December 1, 2017

Singapore’s short term interest rates spiked at the end of November, ahead of the expected December hike in the US Federal Reserve’s (US Fed) federal funds rate (FFR). The 3-month SIBOR rose 5.7bps to 1.182% over the past three days. Market expectations are for the US Fed to hike interest rates in mid-December, and we believe this could propel SIBOR to trend up more, going forward.

We are forecasting FY18F NIM of 1.80% for UOB, wider an expected 1.77% for FY17, and 3Q17’s 1.79%. If the FFR rises at a faster pace, we think there would be further upside to our FY18 NIM forecast.

Do note that DBS (DBS SP, NEUTRAL, TP: SGD23.33) wrote back some GP in 3Q17. Whilst UOB’s GP to loan ratio is 1.1%, our estimated GP to unsecured loan ratio is closer to 2%, way ahead of the Monetary Authority of Singapore’s (MAS) requirement of 1%. Such a possible GP write-back may help to support UOB’s 4Q17 earnings. Our current earnings forecasts are conservative, as we have not factored in this possible GP write-back.

The recent spate of en-bloc property transactions has led to more optimism in the Singapore residential property market. 27% of UOB’s loans are to mortgages, higher than the 25% average for the three local banks. This development should be positive for UOB’s housing loan growth.

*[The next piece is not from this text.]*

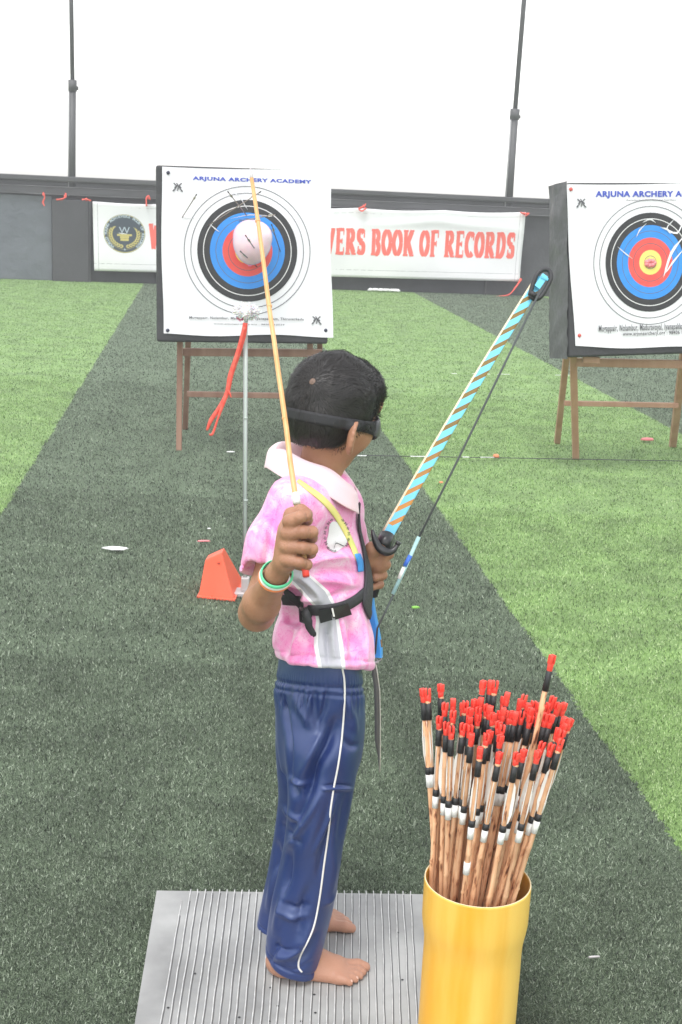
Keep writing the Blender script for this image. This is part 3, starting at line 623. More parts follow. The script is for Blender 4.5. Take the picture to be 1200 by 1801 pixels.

With market players getting excited on the impending FFR hike, we believe there is further share price upside potential for UOB. After rolling over to FY18, we raised our GGM-derived TP to SGD28.88, which assumes 8.6% CoE and 10.7% ROE (9M17 ROE: 10.3%). Our TP implies 1.33x 2018F P/BV, higher than the 4-year historical average of 1.13x, which we consider justifiable, as we are in a period of interest rate upcycle.

On a YTD comparison, UOB’s total return to investors (inclusive of dividends) was 31%, sharply lower than the three banks’ average of 40%. We believe UOB could catch up on its relative share price underperformance, as investors bet on gainers from interest rate hikes. Risks include higher-than-expected impairment charges and weaker-than-expected NIMs.

SIBOR has risen, as the market expects the US Fed to hike the FFR in mid-December. The rise in SIBOR is positive for banks’ NIM, including UOB. We forecast FY18 NIM of 1.80% for UOB, wider than FY17F’s 1.77%, and see further NIM upside if the FFR rises faster. In addition, the Jan 2018 implementation of IFRS 9 could be preceded by UOB possibly writing back some of its GP, just like what DBS did in 3Q17.

Maintain BUY at our new TP of SGD28.88 by RHB.